- **Written task**
Set down the data below without change, skipping the pictures it holds.

- **Collected material**

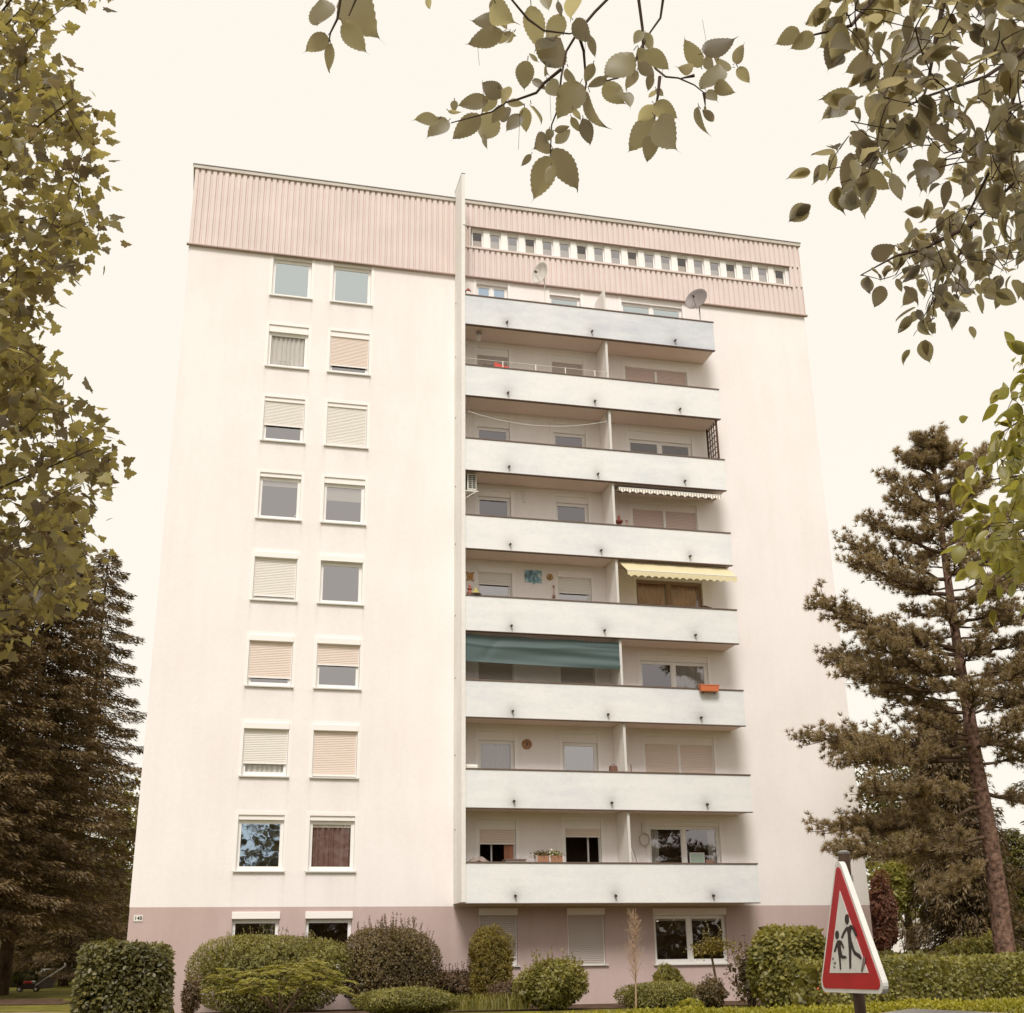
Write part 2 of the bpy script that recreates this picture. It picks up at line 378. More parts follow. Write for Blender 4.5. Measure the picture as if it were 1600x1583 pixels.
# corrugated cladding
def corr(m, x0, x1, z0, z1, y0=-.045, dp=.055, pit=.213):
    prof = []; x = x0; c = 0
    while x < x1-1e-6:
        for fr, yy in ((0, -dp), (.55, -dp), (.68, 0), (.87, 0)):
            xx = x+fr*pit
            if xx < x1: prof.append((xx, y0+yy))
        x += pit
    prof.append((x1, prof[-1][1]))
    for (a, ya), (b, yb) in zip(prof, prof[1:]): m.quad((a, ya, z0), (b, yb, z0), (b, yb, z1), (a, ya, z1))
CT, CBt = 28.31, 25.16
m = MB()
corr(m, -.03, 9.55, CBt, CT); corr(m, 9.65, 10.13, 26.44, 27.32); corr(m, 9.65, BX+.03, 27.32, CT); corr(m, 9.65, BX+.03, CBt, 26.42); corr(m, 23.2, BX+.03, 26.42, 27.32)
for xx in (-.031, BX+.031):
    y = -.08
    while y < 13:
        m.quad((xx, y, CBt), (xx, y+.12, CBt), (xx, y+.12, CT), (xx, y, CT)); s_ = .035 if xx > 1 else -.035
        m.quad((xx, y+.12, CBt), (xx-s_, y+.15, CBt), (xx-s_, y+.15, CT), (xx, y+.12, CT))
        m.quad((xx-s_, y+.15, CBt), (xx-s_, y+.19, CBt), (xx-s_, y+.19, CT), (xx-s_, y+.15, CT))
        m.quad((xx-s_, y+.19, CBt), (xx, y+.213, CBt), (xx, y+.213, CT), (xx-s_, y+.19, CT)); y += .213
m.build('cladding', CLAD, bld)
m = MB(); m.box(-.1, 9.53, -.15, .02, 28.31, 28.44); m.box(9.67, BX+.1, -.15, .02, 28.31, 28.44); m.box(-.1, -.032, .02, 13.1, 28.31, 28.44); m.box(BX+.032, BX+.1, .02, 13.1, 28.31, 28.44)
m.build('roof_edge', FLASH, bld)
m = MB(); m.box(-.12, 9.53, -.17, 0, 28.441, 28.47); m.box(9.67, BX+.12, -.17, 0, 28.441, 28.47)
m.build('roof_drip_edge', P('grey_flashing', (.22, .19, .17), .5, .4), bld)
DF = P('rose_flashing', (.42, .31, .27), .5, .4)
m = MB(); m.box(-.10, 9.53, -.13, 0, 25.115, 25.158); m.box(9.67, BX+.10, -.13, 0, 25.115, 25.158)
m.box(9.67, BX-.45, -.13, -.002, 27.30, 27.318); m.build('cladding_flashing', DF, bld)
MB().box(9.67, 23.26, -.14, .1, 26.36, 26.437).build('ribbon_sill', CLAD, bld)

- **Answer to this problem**
Write part 2 of the bpy script that recreates this picture. It picks up at line 378. More parts follow. Write for Blender 4.5. Measure the picture as if it were 1600x1583 pixels.
# corrugated cladding
def corr(m, x0, x1, z0, z1, y0=-.045, dp=.055, pit=.213):
    prof = []; x = x0; c = 0
    while x < x1-1e-6:
        for fr, yy in ((0, -dp), (.55, -dp), (.68, 0), (.87, 0)):
            xx = x+fr*pit
            if xx < x1: prof.append((xx, y0+yy))
        x += pit
    prof.append((x1, prof[-1][1]))
    for (a, ya), (b, yb) in zip(prof, prof[1:]): m.quad((a, ya, z0), (b, yb, z0), (b, yb, z1), (a, ya, z1))
CT, CBt = 28.31, 25.16
m = MB()
corr(m, -.03, 9.55, CBt, CT); corr(m, 9.65, 10.13, 26.44, 27.32); corr(m, 9.65, BX+.03, 27.32, CT); corr(m, 9.65, BX+.03, CBt, 26.42); corr(m, 23.2, BX+.03, 26.42, 27.32)
for xx in (-.031, BX+.031):
    y = -.08
    while y < 13:
        m.quad((xx, y, CBt), (xx, y+.12, CBt), (xx, y+.12, CT), (xx, y, CT)); s_ = .035 if xx > 1 else -.035
        m.quad((xx, y+.12, CBt), (xx-s_, y+.15, CBt), (xx-s_, y+.15, CT), (xx, y+.12, CT))
        m.quad((xx-s_, y+.15, CBt), (xx-s_, y+.19, CBt), (xx-s_, y+.19, CT), (xx-s_, y+.15, CT))
        m.quad((xx-s_, y+.19, CBt), (xx, y+.213, CBt), (xx, y+.213, CT), (xx-s_, y+.19, CT)); y += .213
m.build('cladding', CLAD, bld)
m = MB(); m.box(-.1, 9.53, -.15, .02, 28.31, 28.44); m.box(9.67, BX+.1, -.15, .02, 28.31, 28.44); m.box(-.1, -.032, .02, 13.1, 28.31, 28.44); m.box(BX+.032, BX+.1, .02, 13.1, 28.31, 28.44)
m.build('roof_edge', FLASH, bld)
m = MB(); m.box(-.12, 9.53, -.17, 0, 28.441, 28.47); m.box(9.67, BX+.12, -.17, 0, 28.441, 28.47)
m.build('roof_drip_edge', P('grey_flashing', (.22, .19, .17), .5, .4), bld)
DF = P('rose_flashing', (.42, .31, .27), .5, .4)
m = MB(); m.box(-.10, 9.53, -.13, 0, 25.115, 25.158); m.box(9.67, BX+.10, -.13, 0, 25.115, 25.158)
m.box(9.67, BX-.45, -.13, -.002, 27.30, 27.318); m.build('cladding_flashing', DF, bld)
MB().box(9.67, 23.26, -.14, .1, 26.36, 26.437).build('ribbon_sill', CLAD, bld)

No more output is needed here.